Looking ahead, on the basis of current commodity futures prices, the annual HICP inflation rate is likely to remain well above levels consistent with price stability for quite some time, moderating only gradually during the course of 2009. Consistent with this view, the September ECB staff projections foresee average annual HICP inflation at between 3.4% and 3.6% in 2008, and between 2.3% and 2.9% in 2009. The higher inflation projections for 2008 and 2009 mainly reflect higher energy prices and, to a lesser extent, higher food and services prices than assumed previously.
Money supply points to upside risks for price stability too, the ECB acknowledges. M3 is still running at more than double the target rate of 4.5%.
The monetary analysis confirms the prevailing upside risks to price stability at medium to longer-term horizons. In line with our monetary policy strategy, we take the view that the sustained underlying strength of monetary and credit expansion in the euro area over the past few years has created upside risks to price stability. Over recent quarters, these risks appear to have become manifest as inflation has trended upwards.
Not least in the face of the ongoing tensions in financial markets, the monetary analysis helps to support the necessary medium-term orientation of monetary policy by focusing attention on the upside risks to price stability prevailing at medium to longer horizons. While the growth of broad money and credit aggregates is now showing some signs of moderation, reflecting the policy measures taken since 2005 to address risks to price stability, the strong underlying pace of monetary expansion points to continued upside risks to price stability over the medium term.

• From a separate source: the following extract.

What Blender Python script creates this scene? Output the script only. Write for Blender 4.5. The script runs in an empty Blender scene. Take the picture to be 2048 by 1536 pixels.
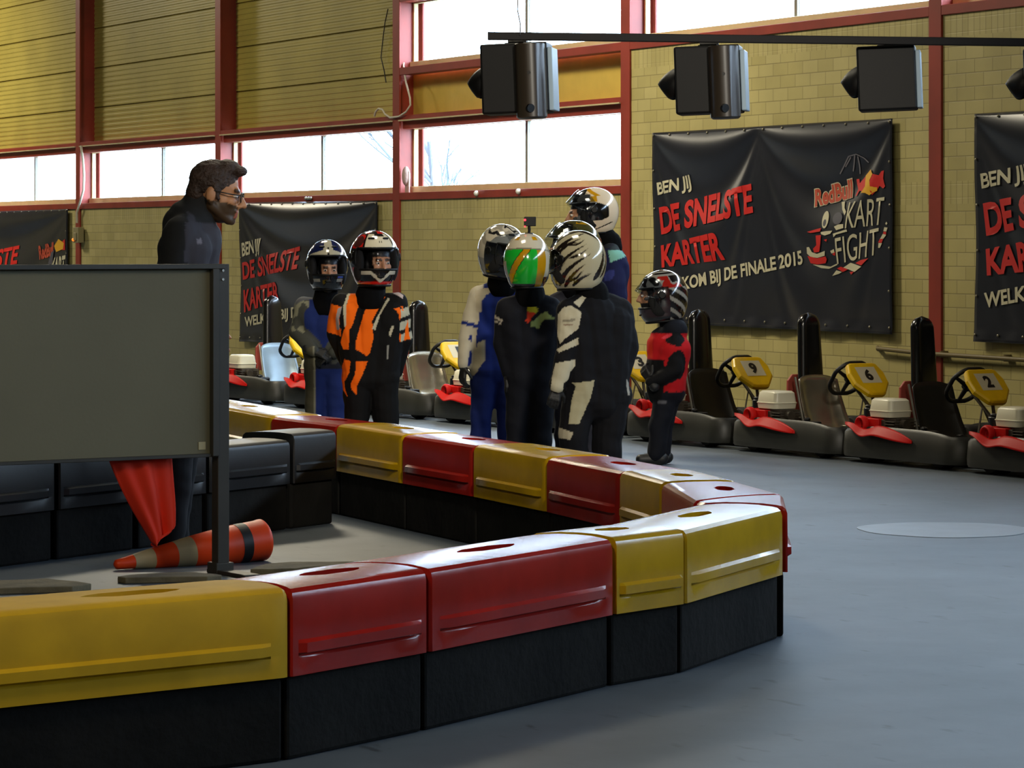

The currently flat yield curve has given rise to a substitution from longer maturity assets into monetary instruments, which offer similar remuneration but greater liquidity and less risk. This substitution has led the current headline rate of M3 growth to overstate the underlying pace of monetary expansion.

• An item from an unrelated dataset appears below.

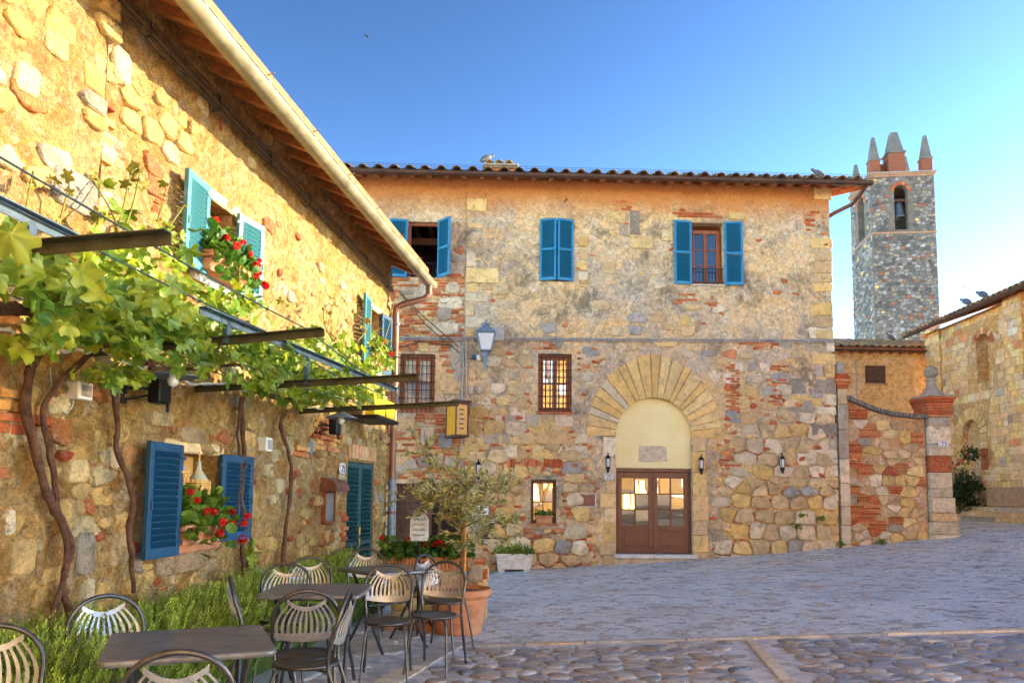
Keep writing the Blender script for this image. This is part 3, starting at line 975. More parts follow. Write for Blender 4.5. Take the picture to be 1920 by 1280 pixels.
# raised pier strip and the dressed sills
pv = MB()
wall_grid(pv, 1.5, pu, 3.0, W_TOP - .02, .06, [], .03, -.05, 0, 3.1)
pv.add([(pu, -.05, 3.0), (pu, .02, 3.0), (pu, .02, W_TOP), (pu, -.05, W_TOP)], [(0, 1, 2, 3)])
pv.add([(1.5, -.05, 3.0), (pu, -.05, 3.0), (pu, .02, 2.96), (1.5, .02, 2.96)], [(3, 2, 1, 0)])
pv.build('buttress_face', M['house_plaster'], lh)
for h in (up1, up2, low):
    s = MB(); s.bbox(h[0] - .06, h[1] + .06, -.045, .18, h[2] - .06, h[2] + .012, .01); s.build('window_sill', M['terracotta'] if h is low else M['stone'], lh)
    l = MB(); l.bbox(h[0] - .10, h[1] + .12, -.012, .10, h[3] + .003, h[3] + .10, .012, (.74, .56, .28)); l.build('lintel', M['ashlar'], lh)

# roof
EAVE = .485
def rz_(y): return W_TOP - .07 + y * .41            # underside of the rafters
rf = MB()
y0r = -EAVE
rf.add([(U_BEG, y0r, rz_(y0r) + .12), (U_END + .25, y0r, rz_(y0r) + .12), (U_END + .25, D_L / 2, rz_(D_L / 2) + .12), (U_BEG, D_L / 2, rz_(D_L / 2) + .12),
        (U_BEG, y0r, rz_(y0r) + .16), (U_END + .25, y0r, rz_(y0r) + .16), (U_END + .25, D_L / 2, rz_(D_L / 2) + .16), (U_BEG, D_L / 2, rz_(D_L / 2) + .16),
        (U_BEG, D_L + .5, rz_(-.5) + .16), (U_END + .25, D_L + .5, rz_(-.5) + .16)],
       [(3, 2, 1, 0), (4, 5, 6, 7), (0, 1, 5, 4), (1, 2, 6, 5), (3, 0, 4, 7), (7, 6, 9, 8)])
roof = rf.build('roof', M['soffit_tile'], lh)
ts = MB()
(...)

Remembering the single mandate of the ECB - to hold inflation below 2% and M3 around 4.5% - I would consider the inactivity of the ECB as a dangerous precursor for more inflation down the road. This could soon turn into a "too little, too late" situation where the ECB will be behind the curve.
The hesitancy to give markets a sign of decisive hawkish commitment probably has a political background too. The ECB lowered its staff forecast for growth in the Eurozone:
Taking into account all available information, the euro area economy is currently experiencing an episode of weak activity characterised by high commodity prices weighing on consumer confidence and demand, as well as by dampened investment growth.
This outlook is also reflected in the September 2008 ECB staff macroeconomic projections for the euro area. The exercise projects average annual real GDP growth in a range between 1.1% and 1.7% in 2008, and between 0.6% and 1.8% in 2009.
I am quite confident that a lot of politicians are frequently pounding on the doors of their central banks, fearing a continually worsening of economic growth in case of more hikes that will be unavoidable in the medium term if the ECB wants to retain its credibility an an inflation fighter.
Their fears are unfounded as long as the ECB describes credit availability quite unrestricted:
In particular, the pace, maturity and sectoral composition of borrowing from banks suggest that, at the level of the euro area as a whole, the availability of bank credit has, as yet, not been significantly affected by the ongoing financial tensions.
Eurozone citizens though, plagued by high food inflation, have turned cautious on long term financial commitments as the downtrend in private lending still continues, according to the ECB and also observed in declining retail sales.
The surprisingly complacent impression the ECB left on markets pushed the Euro to a new seven-month low of $1.4333. Oil and gold weakened accordingly, displaying their negative correlation with Federal Reserve Notes.